Bartenev published here a significant part of the tsar’s epistolary legacy, arguing that it still had been “not fully accessible to most readers”. The book is divided in four parts, each accompanied by an introduction, notes and explanations, by Bartenev but also by Sergei Aksakov.

Importantly, it includes the Uriadnik, the Tsar’s own instructions on falcon hunting, and therefore the first Russian work on the theme. Written in 1656, it remained unpublished during more than a century, seeing light first in 1773. Its full title reads: Kniga glagolemaia Uriadnik: Novoe ulozhenie i ustroenie china sokolnichia puti [The New Statute and Arrangement of the Falconer’s Way]. It follows in our edition the Tsar’s 25 letters to Afanasii Matiushkin, his distant relative and childhood playmate who later became the head of the Tsar’s hunting.

Bartenev additionally presents four tsar’s letters to patriarch Nikon, one of which containing a curious and detailed account of the death and funerals of Patriarch Iosif I, two letters to Prince Nikita Ivanovich Odoevskii, a prominent statesman in charge of foreign affairs and one of the richest Russian landowners in the 17th century, and a few letters to the tsar’s family members. In a special appendix, there are also two letters to the Cyril Belozersky monastery, containing notes about the tsar’s uncle, boyar Morozov, and a list of the tsar’s birds of prey with their lovely nicknames.

The book was published at the expense of a wealthy industrialist, collector and publisher Kozma Soldatenkov, whose name is mentioned on the title page. The lithographic frontispiece shows the sovereign’s own handwriting below the portrait; a copy of the last lines of the 6th letter to Matiushkin is attached at the end. Interestingly, the book appeared during the heated discourse between Russian slavophiles and westernizers about the directions of the country’s development: the publication fosters an idyllic image of Russia and its sovereign before Peter the Great’s reforms.

Aleksei Mikhailovich (1629-76), the second tsar from the Romanov dynasty and the father of Peter I, acquired the moniker Tishaishii, or the “most peaceful” of the Russian monarchs for his quiet and sensible nature. In his History of Russian Literature, Dmitri Sviatopolk-Mirskii notes: “The essence of Alexei’s personality is a certain spiritual Epicureanism, manifested in an optimistic Christian faith, in a profound, but unfanatical, attachment to the traditions and ritual of the Church, in a desire to see everyone round him happy and at peace, and in a highly developed capacity to extract a quiet and mellow enjoyment from all things.”

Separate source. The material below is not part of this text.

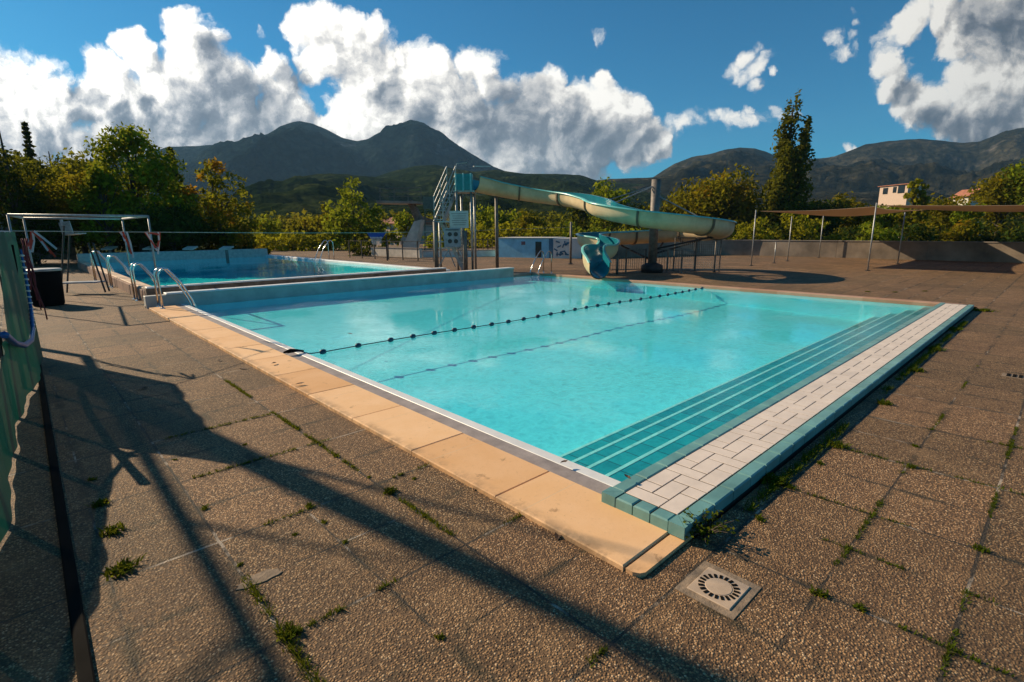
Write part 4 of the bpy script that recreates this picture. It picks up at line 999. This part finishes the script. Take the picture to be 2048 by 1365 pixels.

Sviatopolk-Mirskii adds: “A few private letters and an instruction to his falconers is all we have of him.”

Provenance

Unidentified pre-revolutionary shelf label to upper pastedown and small ink bookseller stamps to rear pastedown.

Bibliography

Tumanova O. I. Pisma tsaria Alekseia Mikhailovicha. Serpukhovskii Musei (online); Sviatopolk-Mirsky, Dmitrii. A History of Russian Literature. Northwestern University Press, 1999. ISBN 0-8101-1679-0. Page 27; «Kniga, glagolemaia Uriadnik. Novoe Ulozheniia i ustroeniia chinu sokolnichiia puti» s zapisiami tsaria Alekseia Mihailovicha. 400-letie doma Romanovykh (online); Shunkov, Aleksandr. Literaturnoe tvorchestvo tsaria Alekseia Mihailovicha: Epistoliarnoe nasledie, “Uriadnik sokolnichiia puti”. (online)

Item number
55
 

Physical Description

Octavo (22.5 x 15.7 cm). Portrait frontispiece lithographed by Skino and printed by Dene on China paper and laid, title, V, 248, [3] pp., with a lith. facsimile plate.

Binding

Contemporary dark green morocco spine over marbled boards, tooled fleurons, rolls and title in Russian on flat spine, sprinkled edges.

Condition

Binding lightly rubbed at extremities; leaf 1-1 bound out of order after leaf 1-5 but complete, light spotting to first and last leaves, pencil notes on upper endpaper and occasional marginal pencil notes throughout the text; still a crisp copy.